The Luxury of Forgiveness
It’s flat out hard to forgive. It requires a short memory. Then, throw in a good dose of tolerance, grace, and humility – all traits difficult to find and arduous to master. Forgiveness goes against our instincts of survival and our primal emotions of hate, vengeance and retribution. It’s difficult to justify against those strong inner voices, the ones that want the end result to be fair, and where we obsess over a chance to get even. But in the end, what does ‘getting even’ get us? Where does it end? And, what does it cost?
If we lead ourselves down that rabbit hole, we’ll find there’s always a score to settle somewhere; a deception that cut deep, a cheat that resulted in loss, a betrayal we could not abide. We all draw lines along the way, lines that can be crossed without much harm and ones that cannot. From those that are forbidden we believe there is no coming back. Why is that? Some say there is no such thing as unconditional love because there are limits for what and to whom people can extend forgiveness. I don’t buy that. I think we place the limits on ourselves.
I think forgiveness is the masterwork of love. I think forgiveness strips away all pride, all hate, all ego, all self-righteousness, all educated learning. Forgiveness requires you to be emotionally naked, to be vulnerable. That’s why it’s so hard; we have to be brutally honest and completely defenseless. It is a spiritual journey, and it only begins by understanding that through acceptance one gains peace and happiness.
Forgiveness is an emotionally freeing, uplifting experience; it allows you to move forward in your life’s journey, to experience what lies ahead more fully because you are unencumbered. As long as you are judging, condemning or criticizing anyone you are standing in the way of freeing a powerful life force. It can unleash your imagination and allow you to realize your biggest dreams. Let go of those criticisms and you will free yourself of that all consuming negative energy, the one that keeps you focused on the past, agonizing over what cannot be changed, and anchored to a reef that has no treasure, no future.

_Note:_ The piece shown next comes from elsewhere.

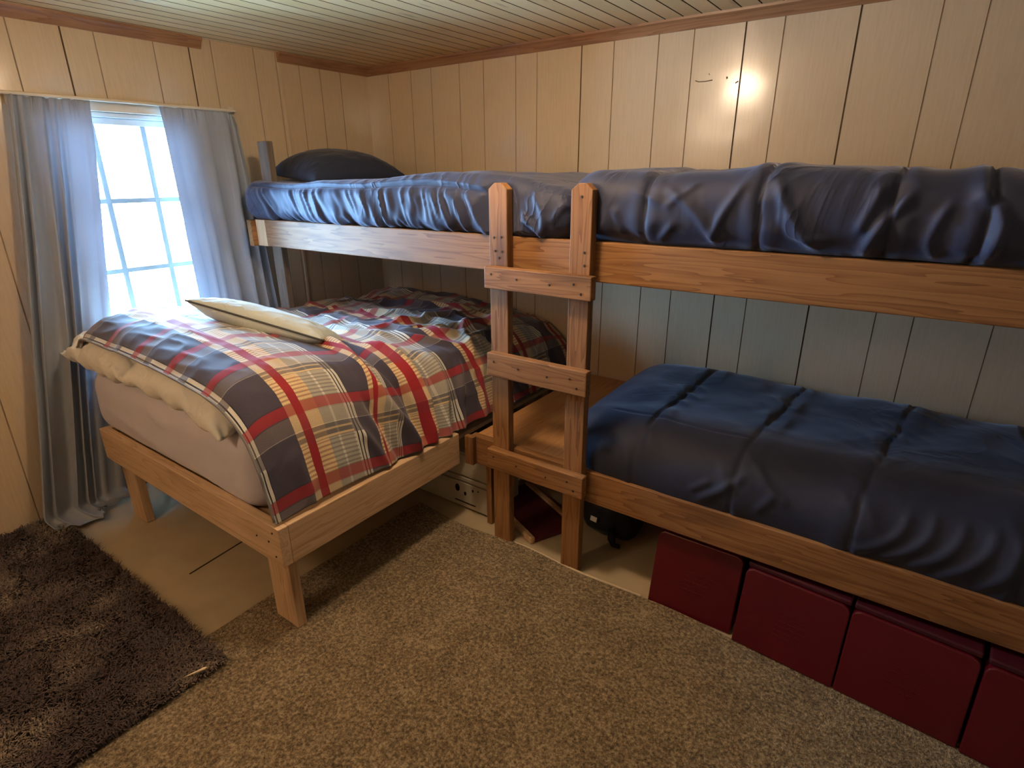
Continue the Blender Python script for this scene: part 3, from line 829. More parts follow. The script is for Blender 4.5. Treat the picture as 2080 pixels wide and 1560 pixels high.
# ------------------------------------------------------------------ soft goods
def rbox(x0, x1, y0, y1, z0, z1, rx, ry, rz, res=0.02, pw=2.0):
    """rounded box as separate-face grids welded; returns V (n,3), F, D (outward direction)"""
    hx, hy, hz = (x1 - x0) / 2, (y1 - y0) / 2, (z1 - z0) / 2
    c = np.array([(x0 + x1) / 2, (y0 + y1) / 2, (z0 + z1) / 2])
    nx, ny, nz = [max(4, int(round(2 * h / res))) for h in (hx, hy, hz)]
    Vs, Fs, off = [], [], 0
    def face(nu, nv, fn, flip):
        nonlocal off
        a = np.linspace(-1, 1, nu + 1); b = np.linspace(-1, 1, nv + 1)
        A, B = np.meshgrid(a, b)
        Vs.append(fn(A.ravel(), B.ravel()))
        F = grid_faces(nu + 1, nv + 1)
        Fs.append((F[:, ::-1] if flip else F) + off); off += A.size
    o = np.ones_like
    face(nx, ny, lambda a, b: np.stack([a, b, o(a)], 1), False)
    face(nx, ny, lambda a, b: np.stack([a, b, -o(a)], 1), True)
    face(nx, nz, lambda a, b: np.stack([a, -o(a), b], 1), False)
    face(nx, nz, lambda a, b: np.stack([a, o(a), b], 1), True)
    face(ny, nz, lambda a, b: np.stack([o(a), a, b], 1), False)
    face(ny, nz, lambda a, b: np.stack([-o(a), a, b], 1), True)
    V = np.concatenate(Vs); F = np.concatenate(Fs)
    # weld
    key = np.round(V * 1e5).astype(np.int64)
    _, first, inv = np.unique(key, axis=0, return_index=True, return_inverse=True)
    inv = inv.ravel()
    V = V[first]; F = inv[F]
    H = np.array([hx, hy, hz]); Rr = np.array([rx, ry, rz])
    P = V * H
    inner = np.clip(P, -(H - Rr), H - Rr)
    d = (P - inner) / Rr
    L = (np.abs(d) ** pw).sum(1) ** (1 / pw)
    d = d / L[:, None]
    Q = inner + d * Rr
    nrm = d / Rr
    nrm = nrm / np.linalg.norm(nrm, axis=1)[:, None]
    return Q + c, F, nrm

def clear_posts(V, z0):
    """cloth is pressed back where it would pass through the ladder posts"""
    for (a, b) in ((-1.386, -1.300), (-1.028, -0.944)):
        d = np.maximum(np.maximum(a - V[:, 0], V[:, 0] - b), 0)
        lim = POST_Y1 + 0.002 - 0.5 * d
        V[:, 1] = np.where(V[:, 1] < lim, lim, V[:, 1])
    return V

def comforter_upper_left():
    x0, x1, y0, y1, z0, z1 = -3.125, -1.045, 1.815, 2.915, 1.374, 1.585
    V, F, D = rbox(x0, x1, y0, y1, z0, z1, 0.10, 0.075, 0.085, 0.0075, 2.3)
    x, y, z = V.T
    fr = sstep(0.2, 0.9, -D[:, 1])                       # front face weight
    tp = sstep(0.2, 0.9, D[:, 2])
    seam = 1.548 - 0.012 * (x + 2.0) - 0.02 * sstep(-1.9, -1.2, x)
    h = (z - z0) / (z1 - z0)
    # gathered vertical folds hanging from the piped seam, leaning right as they fall
    warp = 0.05 * noise(x * 3.1, z * 5, 1) + 0.25 * (1.56 - z) * (0.6 * np.sin((x + 2.6) * 2.3) - 0.55)
    ph = (x + warp) / 0.034
    g = ridged(ph, z * 6.0, 3.3) * 0.6 + ridged(ph * 0.53 + 9, z * 3.0, 8.1) * 0.6
    env = np.clip(np.abs(z - seam) / 0.03, 0.15, 1) * np.where(z > seam, 0.45, 1.0)
    env *= sstep(-3.06, -2.85, x) * (1 - 0.75 * sstep(-1.5, -1.15, x))
    disp = fr * env * 0.019 * g
    disp -= fr * 0.012 * np.exp(-((z - seam) / 0.007) ** 2) * sstep(-3.1, -2.95, x) * (1 - sstep(-1.45, -1.3, x))
    disp += fr * 0.008 * np.exp(-((z - seam - 0.012) / 0.007) ** 2) * sstep(-3.1, -2.95, x) * (1 - sstep(-1.45, -1.3, x))
    # broad billow
    disp += 0.012 * fbm(x * 3, y * 3, z * 3, 2) + 0.01 * fr * np.sin(h * math.pi)
    # diagonal drag lines by the ladder
    for pts, hh, ww in (([(-1.30, 1.50), (-1.19, 1.42), (-1.16, 1.38)], 0.014, 0.012), ([(-1.29, 1.43), (-1.20, 1.39)], 0.010, 0.010), ([(-1.20, 1.56), (-1.15, 1.47), (-1.17, 1.39)], 0.013, 0.016), ([(-1.33, 1.49), (-1.40, 1.43), (-1.45, 1.38)], 0.014, 0.014), ([(-1.07, 1.52), (-1.13, 1.44)], 0.008, 0.014)):
        disp += fr * fold(x, z, pts, hh, ww)
    # silhouette: swell towards the ladder, dip at the pillow
    lift = 0.030 * np.exp(-((x + 1.65) / 0.33) ** 2) - 0.022 * sstep(-1.4, -1.05, x) - 0.012 * np.exp(-((x + 2.75) / 0.3) ** 2)
    lift = lift * h
    V = V + D * disp[:, None]
    V[:, 2] += lift + tp * 0.008 * fbm(x * 6, y * 6, 4.0, 3)
    V[:, 2] = np.maximum(V[:, 2], 1.3735)
    V = clear_posts(V, z0)
    o = mesh_np('comforter', V, F, M_NAVY, smooth=True, origin=(-2.1, 2.36, 1.374))
    tag(o, 'navy comforter with gathered side folds on the upper bunk nearest the window', 'comforter', 'navy comforters on the bunks')
comforter_upper_left()

def comforter_upper_right():
    x0, x1, y0, y1, z0, z1 = -1.085, 1.02, 1.805, 2.915, 1.374, 1.618
    V, F, D = rbox(x0, x1, y0, y1, z0, z1, 0.13, 0.12, 0.115, 0.0085, 2.2)
    x, y, z = V.T
    fr = sstep(0.1, 0.9, -D[:, 1]); tp = sstep(0.2, 0.9, D[:, 2])
    s = np.where(D[:, 1] < 0, z, z)                       # vertical coordinate on the front
    s = z + tp * (y - y0) * 0.5
    disp = 0.012 * fbm(x * 3.0, y * 3, z * 3, 2)
    ft = np.clip(fr + tp, 0, 1)
    # stitched channels running over the top and down the front
    for xs, lean in ((-0.762, 0.02), (-0.408, 0.03), (-0.085, 0.05), (0.10, 0.04), (0.42, 0.0), (0.75, 0.0)):
        xx = x - xs - lean * (z - 1.5) - 0.012 * noise(z * 9, xs * 7, 2)
        disp += ft * (-0.010 * np.exp(-(xx / 0.0055) ** 2) + 0.004 * np.exp(-((np.abs(xx) - 0.03) / 0.022) ** 2))
        # pucker fans out from each channel
        disp += ft * 0.005 * np.exp(-(xx / 0.075) ** 2) * ridged(z * 17 + x * 6, x * 9 - z * 4, xs)
    for pts, hh, ww in (([(-0.70, 1.56), (-0.60, 1.49), (-0.53, 1.40)], 0.009, 0.012), ([(-0.46, 1.58), (-0.52, 1.48), (-0.55, 1.40)], 0.010, 0.012),
                        ([(-0.72, 1.40), (-0.66, 1.46)], 0.007, 0.010), ([(-0.38, 1.58), (-0.32, 1.48), (-0.25, 1.40)], 0.015, 0.014), ([(-0.36, 1.50), (-0.31, 1.44), (-0.22, 1.43)], 0.007, 0.010),
                        ([(-0.05, 1.57), (-0.11, 1.47), (-0.15, 1.39)], 0.016, 0.014), ([(-0.12, 1.58), (-0.16, 1.45)], 0.010, 0.012), ([(0.07, 1.58), (0.135, 1.50), (0.12, 1.40)], 0.017, 0.014),
                        ([(0.03, 1.55), (0.0, 1.45), (0.02, 1.39)], 0.010, 0.012), ([(-0.88, 1.50), (-0.84, 1.40)], 0.006, 0.014), ([(-0.60, 1.58), (-0.70, 1.50)], 0.006, 0.010), ([(0.28, 1.58), (0.25, 1.42)], 0.013, 0.014)):
        disp += fr * fold(x, z, pts, hh, ww)
    V = V + D * disp[:, None]
    V[:, 2] += tp * 0.010 * fbm(x * 5, y * 5, 7.0, 3) - 0.016 * sstep(-0.5, 0.1, x) * (z - z0) / (z1 - z0)
    V[:, 2] = np.maximum(V[:, 2], 1.3735)
    V = clear_posts(V, z0)
    o = mesh_np('comforter', V, F, M_NAVY, smooth=True, origin=(0, 2.36, 1.374))
    tag(o, 'puffy navy comforter on the upper bunk right of the ladder', 'comforter', 'navy comforters on the bunks')
comforter_upper_right()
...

Want to unleash your potential? Focus all your energy on the now, on being the best you can be today while focusing on the plan, the journey, the goals you have set for yourself. Find ways to excel today, to gain satisfaction from what you have done for others and, therefore, for yourself. If you are full of anger, remorse, betrayal, you will not be able to commit to your goal. If you hold on to negative emotions they will distract you and sway you from your potential, a potential you may never become.

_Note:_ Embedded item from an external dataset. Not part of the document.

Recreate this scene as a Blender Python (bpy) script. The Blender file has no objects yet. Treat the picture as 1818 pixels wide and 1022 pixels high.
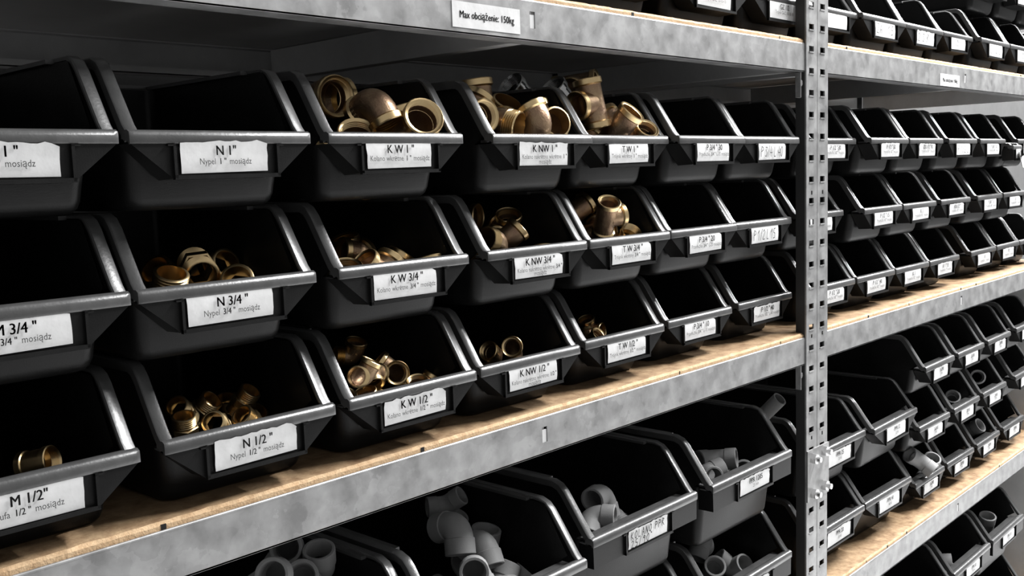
import bpy, bmesh, math, random
from mathutils import Vector, Matrix, Euler
random.seed(11)
SC = bpy.context.scene
COL = SC.collection
PI = math.pi

# ------------------------------------------------------------------ camera, light, exposure
cam_d = bpy.data.cameras.new('camera'); cam = bpy.data.objects.new('camera', cam_d); COL.objects.link(cam)
cam_d.sensor_width = 36.0; cam_d.lens = 1785.486/1818*36.0; cam_d.clip_start = 0.02; cam_d.clip_end = 60
R_ = Vector(((0.677664, -0.734636, -0.032893))); U_ = Vector(((0.104521, 0.051946, 0.993165))); F_ = Vector(((0.727906, 0.676470, -0.111987)))
m = Matrix(((R_.x, U_.x, -F_.x), (R_.y, U_.y, -F_.y), (R_.z, U_.z, -F_.z)))
cam.matrix_world = Matrix.Translation(Vector(((-0.749477, -0.657904, -0.166335)))) @ m.to_4x4()
SC.camera = cam

w = bpy.data.worlds.new('world'); SC.world = w; w.use_nodes = True
w.node_tree.nodes['Background'].inputs[0].default_value = (0.80, 0.80, 0.80, 1)
w.node_tree.nodes['Background'].inputs[1].default_value = 0.45

def area(name, loc, target, sx, sy, power):
    l = bpy.data.lights.new(name, 'AREA'); l.shape = 'RECTANGLE'; l.size = sx; l.size_y = sy; l.energy = power
    o = bpy.data.objects.new(name, l); COL.objects.link(o); o.location = loc
    d = Vector(target)-Vector(loc)
    o.rotation_euler = d.to_track_quat('-Z', 'Y').to_euler()
    return o
# the ceiling tubes of the aisle, seen only through what they light
area('aisle_ceiling_light', (1.85, -0.31, 1.9), (1.7, -0.27, 0), 2.6, 0.07, 440)
area('aisle_far_light', (4.6, -0.31, 1.9), (4.0, -0.27, 0), 2.6, 0.07, 620)
SC.view_settings.view_transform = 'Standard'; SC.view_settings.look = 'None'
SC.view_settings.gamma = 1.0; SC.view_settings.exposure = 0.0
try: SC.view_settings.use_curve_mapping = False
except Exception: pass

# ------------------------------------------------------------------ materials
def mat(name, col, rough=.5, metal=0., spec=.5, nscale=None, ncol=None, nmix=(.35, .65), bump=0., bscale=200., rvar=0., vor=None):
    M = bpy.data.materials.new(name); M.use_nodes = True; N = M.node_tree.nodes; Lk = M.node_tree.links
    B = N['Principled BSDF']; B.inputs['Base Color'].default_value = (*col, 1)
    B.inputs['Roughness'].default_value = rough; B.inputs['Metallic'].default_value = metal
    B.inputs['Specular IOR Level'].default_value = spec
    tc = N.new('ShaderNodeTexCoord')
    if nscale:
        if vor:
            T = N.new('ShaderNodeTexVoronoi'); T.inputs['Scale'].default_value = vor
            nz = N.new('ShaderNodeTexNoise'); nz.inputs['Scale'].default_value = nscale; nz.inputs['Detail'].default_value = 6
            mx = N.new('ShaderNodeMix'); mx.data_type = 'VECTOR'; mx.inputs[0].default_value = .07
            Lk.new(tc.outputs['Object'], nz.inputs['Vector']); Lk.new(tc.outputs['Object'], mx.inputs[4]); Lk.new(nz.outputs['Color'], mx.inputs[5])
            Lk.new(mx.outputs[1], T.inputs['Vector'])
            ad = N.new('ShaderNodeMath'); ad.operation = 'ADD'
            sp = N.new('ShaderNodeSeparateColor'); Lk.new(T.outputs['Color'], sp.inputs[0])
            ml = N.new('ShaderNodeMath'); ml.operation = 'MULTIPLY'; ml.inputs[1].default_value = .12
            Lk.new(sp.outputs[0], ml.inputs[0]); Lk.new(ml.outputs[0], ad.inputs[0])
            m2 = N.new('ShaderNodeMath'); m2.operation = 'MULTIPLY'; m2.inputs[1].default_value = .93
            Lk.new(nz.outputs['Fac'], m2.inputs[0]); Lk.new(m2.outputs[0], ad.inputs[1]); fac = ad.outputs[0]
        else:
            T = N.new('ShaderNodeTexNoise'); T.inputs['Scale'].default_value = nscale; T.inputs['Detail'].default_value = 8
            T.inputs['Roughness'].default_value = .65
            Lk.new(tc.outputs['Object'], T.inputs['Vector']); fac = T.outputs['Fac']
        R = N.new('ShaderNodeValToRGB'); R.color_ramp.elements[0].position = nmix[0]; R.color_ramp.elements[1].position = nmix[1]
        R.color_ramp.elements[0].color = (*col, 1); R.color_ramp.elements[1].color = (*ncol, 1)
        Lk.new(fac, R.inputs['Fac']); Lk.new(R.outputs['Color'], B.inputs['Base Color'])
        if rvar:
            mr = N.new('ShaderNodeMapRange'); mr.inputs[3].default_value = rough-rvar; mr.inputs[4].default_value = rough+rvar
            Lk.new(fac, mr.inputs[0]); Lk.new(mr.outputs[0], B.inputs['Roughness'])
    if bump:
        b = N.new('ShaderNodeTexNoise'); b.inputs['Scale'].default_value = bscale; b.inputs['Detail'].default_value = 4
        bp = N.new('ShaderNodeBump'); bp.inputs['Strength'].default_value = bump; bp.inputs['Distance'].default_value = .001
        Lk.new(tc.outputs['Object'], b.inputs['Vector']); Lk.new(b.outputs['Fac'], bp.inputs['Height']); Lk.new(bp.outputs['Normal'], B.inputs['Normal'])
    return M
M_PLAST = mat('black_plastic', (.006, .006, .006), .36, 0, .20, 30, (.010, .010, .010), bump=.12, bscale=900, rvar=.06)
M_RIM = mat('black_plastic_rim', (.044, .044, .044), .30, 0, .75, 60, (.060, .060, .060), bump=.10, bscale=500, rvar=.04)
M_GALV = mat('galvanised_steel', (.19, .19, .19), .42, .45, .5, 38, (.36, .36, .36), (.33, .69), bump=.05, bscale=120, rvar=.08, vor=55)
M_GALVD = mat('dull_galvanised_steel', (.46, .46, .46), .55, .1, .4, 20, (.56, .56, .56), (.3, .7))
M_WOOD = mat('particle_board', (.15, .085, .043), .7, 0, .25, 60, (.38, .265, .155), (.3, .7), bump=.4, bscale=300)
M_WEDGE = mat('particle_board_edge', (.42, .27, .15), .8, 0, .2, 160, (.58, .42, .26), (.3, .7), bump=.6, bscale=500)
M_WUNDER = mat('grey_board_underside', (.44, .44, .44), .6, 0, .3, 12, (.50, .50, .50))
M_PAPER = mat('white_paper', (.56, .56, .56), .6, 0, .3, 40, (.63, .63, .63), (.35, .65), bump=.5, bscale=60)
M_INK = mat('black_ink', (.012, .012, .012), .6, 0, .2)
M_FINK = mat('faint_print', (.05, .05, .05), .6, 0, .2)
M_PENCIL = mat('pencil_grey', (.35, .35, .35), .6, 0, .2)
M_CAST = mat('cast_brass', (.27, .17, .115), .40, .9, .5, 55, (.44, .31, .19), (.35, .65), bump=.35, bscale=420, rvar=.08)
M_BRASS = mat('machined_brass', (.80, .60, .32), .30, 1., .5, 90, (.66, .47, .26), (.45, .8), rvar=.05)
M_PPR = mat('grey_polypropylene', (.24, .24, .24), .6, 0, .3, 30, (.27, .27, .27), bump=.15, bscale=700)
M_BOLT = mat('zinc_bolt', (.72, .72, .72), .25, .9, .5)
M_CHROME = mat('chrome_fitting', (.5, .5, .5), .15, 1, .5)
M_GALV_SHADE = mat('shaded_galvanised_steel', (.03, .03, .03), .5, .2, .4)  # post side flanges: same galvanised steel, with their shade put into the colour
M_WALL = mat('grey_wall_paint', (.07, .07, .07), .8, 0, .3, 8, (.09, .09, .09))
M_FLOOR = mat('grey_concrete_floor', (.55, .55, .55), .6, 0, .3, 5, (.62, .62, .62))
M_PANEL = mat('pale_end_panel', (.40, .40, .40), .5, .1, .4, 14, (.46, .46, .46))

# ------------------------------------------------------------------ helpers
def link(name, me, m=None, parent=None, smooth=35, kind=None):
    if not isinstance(me, bpy.types.Mesh):
        bm = me; bmesh.ops.recalc_face_normals(bm, faces=bm.faces); me = bpy.data.meshes.new(name); bm.to_mesh(me); bm.free()
        if smooth:
            me.polygons.foreach_set('use_smooth', [True]*len(me.polygons)); me.set_sharp_from_angle(angle=math.radians(smooth))
        if m is not None:
            for q in (m if isinstance(m, (list, tuple)) else [m]): me.materials.append(q)
    o = bpy.data.objects.new(name, me); COL.objects.link(o)
    if parent is not None: o.parent = parent
    if kind: o['kind'] = kind
    return o
def thing(name, label, cat, loc=(0, 0, 0), rot=(0, 0, 0), group=None):
    o = bpy.data.objects.new(name, None); o.empty_display_size = .02; COL.objects.link(o)
    o.location = loc; o.rotation_euler = rot; o['label'] = label; o['category'] = cat
    if group: o['group'] = group
    return o
def tag(o, label, cat, group=None):
    o['label'] = label; o['category'] = cat
    if group: o['group'] = group
    return o
def box(bm, x0, x1, y0, y1, z0, z1, mi=0):
    v = [bm.verts.new((x, y, z)) for x in (x0, x1) for y in (y0, y1) for z in (z0, z1)]
    for f in ((0, 1, 3, 2), (4, 6, 7, 5), (0, 4, 5, 1), (2, 3, 7, 6), (0, 2, 6, 4), (1, 5, 7, 3)):
        bm.faces.new([v[i] for i in f]).material_index = mi
    return v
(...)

Using negative emotions to motivate you can work, but for how long and at what cost? You will become single-minded, obsessively driven by avenging what or who wronged you. Obsessive people are unforgiving and no fun to be around. They lose friends, loved ones and alienate others. Ultimately, they end up alone and, most likely, unhappy. We are social animals; we need others to share experiences with, to recognize and appreciate who we are, and we need the endorphins that come from doing good deeds for others.
Okay, all that sounds great. But, come on, really? Am I really going to forgive my employee who stole $250,000 of aluminum injection molds and sold them for scrap? Or the police who said they couldn’t charge him? Am I going to forgive one of my former business partners who lied to me and ran my company out of business? Am I going to forgive him for losing millions of dollars of my hard-earned equity and screwing up my retirement? I could sue him. I could sue a few people and I thought about it. But you know what? I realized that would take years and it would mire me in focusing mercilessly on the past with no guarantee of a good outcome. Experience has taught me the only ones who really win in lawsuits are the lawyers. Trying to win back what was lost and trying to punish those who took it won’t allow me to move my life forward.

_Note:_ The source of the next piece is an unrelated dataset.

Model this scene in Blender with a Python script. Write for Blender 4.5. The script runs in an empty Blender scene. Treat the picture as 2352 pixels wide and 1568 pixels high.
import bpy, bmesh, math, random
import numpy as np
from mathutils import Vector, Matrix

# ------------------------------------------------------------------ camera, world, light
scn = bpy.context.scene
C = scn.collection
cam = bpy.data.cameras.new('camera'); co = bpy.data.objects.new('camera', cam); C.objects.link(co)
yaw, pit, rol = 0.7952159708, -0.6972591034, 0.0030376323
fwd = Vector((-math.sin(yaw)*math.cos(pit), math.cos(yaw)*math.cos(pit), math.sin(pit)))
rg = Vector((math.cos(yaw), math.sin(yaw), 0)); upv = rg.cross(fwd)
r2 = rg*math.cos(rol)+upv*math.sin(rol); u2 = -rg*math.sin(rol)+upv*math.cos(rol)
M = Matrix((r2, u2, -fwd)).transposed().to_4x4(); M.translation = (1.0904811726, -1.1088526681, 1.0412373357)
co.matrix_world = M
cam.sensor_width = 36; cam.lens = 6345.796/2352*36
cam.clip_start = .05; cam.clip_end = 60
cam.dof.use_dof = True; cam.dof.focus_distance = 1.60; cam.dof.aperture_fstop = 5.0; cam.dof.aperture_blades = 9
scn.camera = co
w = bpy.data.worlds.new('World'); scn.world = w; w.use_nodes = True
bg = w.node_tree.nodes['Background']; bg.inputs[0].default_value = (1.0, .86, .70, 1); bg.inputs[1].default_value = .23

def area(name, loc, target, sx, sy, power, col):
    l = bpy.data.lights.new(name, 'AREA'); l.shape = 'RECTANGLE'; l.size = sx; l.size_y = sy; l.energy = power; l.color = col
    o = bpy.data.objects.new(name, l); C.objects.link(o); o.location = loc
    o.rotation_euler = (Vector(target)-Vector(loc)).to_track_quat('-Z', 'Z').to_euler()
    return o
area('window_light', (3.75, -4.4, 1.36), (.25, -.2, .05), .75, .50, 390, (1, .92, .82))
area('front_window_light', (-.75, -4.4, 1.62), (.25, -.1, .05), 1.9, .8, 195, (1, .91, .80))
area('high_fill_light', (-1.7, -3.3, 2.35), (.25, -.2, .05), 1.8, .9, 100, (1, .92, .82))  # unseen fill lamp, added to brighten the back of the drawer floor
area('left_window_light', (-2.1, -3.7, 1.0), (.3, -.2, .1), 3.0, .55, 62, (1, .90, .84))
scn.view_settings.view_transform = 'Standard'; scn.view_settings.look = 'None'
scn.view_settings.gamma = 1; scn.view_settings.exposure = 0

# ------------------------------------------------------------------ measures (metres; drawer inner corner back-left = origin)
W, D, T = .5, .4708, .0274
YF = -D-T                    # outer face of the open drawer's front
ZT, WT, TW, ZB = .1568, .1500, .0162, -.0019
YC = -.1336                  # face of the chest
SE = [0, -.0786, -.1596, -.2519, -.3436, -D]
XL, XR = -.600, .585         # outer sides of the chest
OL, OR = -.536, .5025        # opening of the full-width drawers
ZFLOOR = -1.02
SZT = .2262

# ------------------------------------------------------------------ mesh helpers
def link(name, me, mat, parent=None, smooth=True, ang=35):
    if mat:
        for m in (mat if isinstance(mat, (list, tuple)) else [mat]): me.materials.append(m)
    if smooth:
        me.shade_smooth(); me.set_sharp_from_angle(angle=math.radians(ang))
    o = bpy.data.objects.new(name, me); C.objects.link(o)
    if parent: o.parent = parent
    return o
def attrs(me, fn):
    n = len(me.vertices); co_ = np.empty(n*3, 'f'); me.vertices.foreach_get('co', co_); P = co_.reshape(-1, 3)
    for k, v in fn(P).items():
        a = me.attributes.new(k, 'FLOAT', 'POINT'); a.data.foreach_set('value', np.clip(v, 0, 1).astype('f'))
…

I don’t want that destructive negative energy. I want to move on, move forward. The only way to do that is to try and forget it, to let go of the anger, the betrayal. How do I forgive my crooked former partner? It seems too much. I finally realized I needed to at least forgive myself. Let me release the negativity by writing about it, getting it out, letting it go. I’m closing the door on that part of my life and moving ahead. Do new things, be open to new opportunities, be with those I love, be active and forget; have a short memory, be humble by recognizing and tolerating my imperfections, and allow myself the grace of calm, peace, and forgiveness.
Some will no doubt say I am simply limping off with my tail between my legs, too weak to see justice through to its rightful conclusion. If I’m honest, there is some truth to that, but only because I’m asking myself, Is it worth it? Is it worth all the negativity, the battling, the inevitable compromises that legal proceedings demand? Is it worth the years of my life it will take? The answer I came to was no, and I have told you why. It brought into sharp focus why I must strive to forgive. Now, once I forgive I almost instantly feel better. I now know I can only heal by forgiving.
It’s so much better waking up and knowing I have somewhere new, somewhere fun left to go. I have finally learned to give myself the luxury of forgiving others and forgiving myself. And I’ve come to understand sometimes it’s the same thing.